Given the rectangular vertices $O(0, 0, 0), P(-1, 2, -3), Q(-2, 3, -4), R(0, 0, 1)$, find the area of the triangle formed.

So since I am given 4 points, I know this is a parallelepiped of some sort. The formula for the Area of a parallelogram is $A = | b \times c |$ so that means the Area of the triangle would be $A = |b \times c| / 2$ since triangle is one-half base(height).

So I know I need vectors in order to use these formulas so I get these vectors by subtracting two points. So $\overrightarrow{OP} = \langle -1-0, 2-0, -3-0 \rangle = \langle -1, 2, -3\rangle$. Likewise, $\overrightarrow{OQ} = \langle -2, 3, -4 \rangle$ and $\overrightarrow{OR} = \langle 0, 0, 1 \rangle$

Let's set $\mathbf{b} = \overrightarrow{OQ}$ and $\mathbf{c} = \overrightarrow{OR}$. Then we must find $|\mathbf{b} \times \mathbf{c}|$ and then times that by half to get the area of the triangle.
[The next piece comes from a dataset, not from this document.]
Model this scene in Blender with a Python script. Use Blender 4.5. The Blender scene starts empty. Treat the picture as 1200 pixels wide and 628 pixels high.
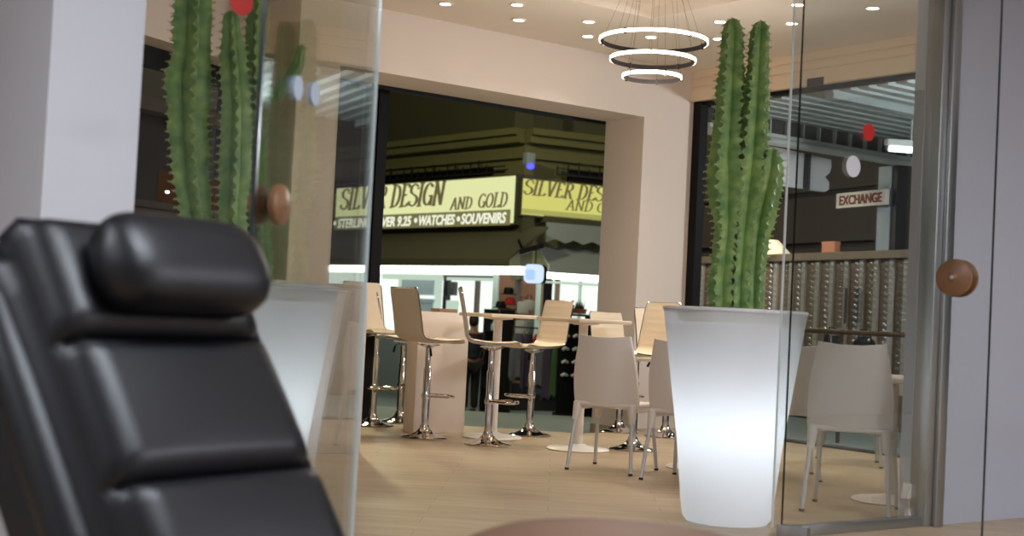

$\langle -2, 3, -4 \rangle \times \langle 0, 0, 1 \rangle = (3-0)i-(-2-0)j+(0-0)k = 3i+2j$

$|3i+2j|/2 = \sqrt{9+4}/2 = \sqrt{13}/2$

I did the cross product by hand and after multiplying by 1/2 I got the answer to be $\sqrt{13}/2$ but when I look at the answer key, the answer the professor wrote was $\sqrt{14}/2$.

I am wondering why I am 1 digit off in that upper radical. Can anyone help explain why I am getting 1 off, or maybe there is a mistake on the answer sheet? Thanks.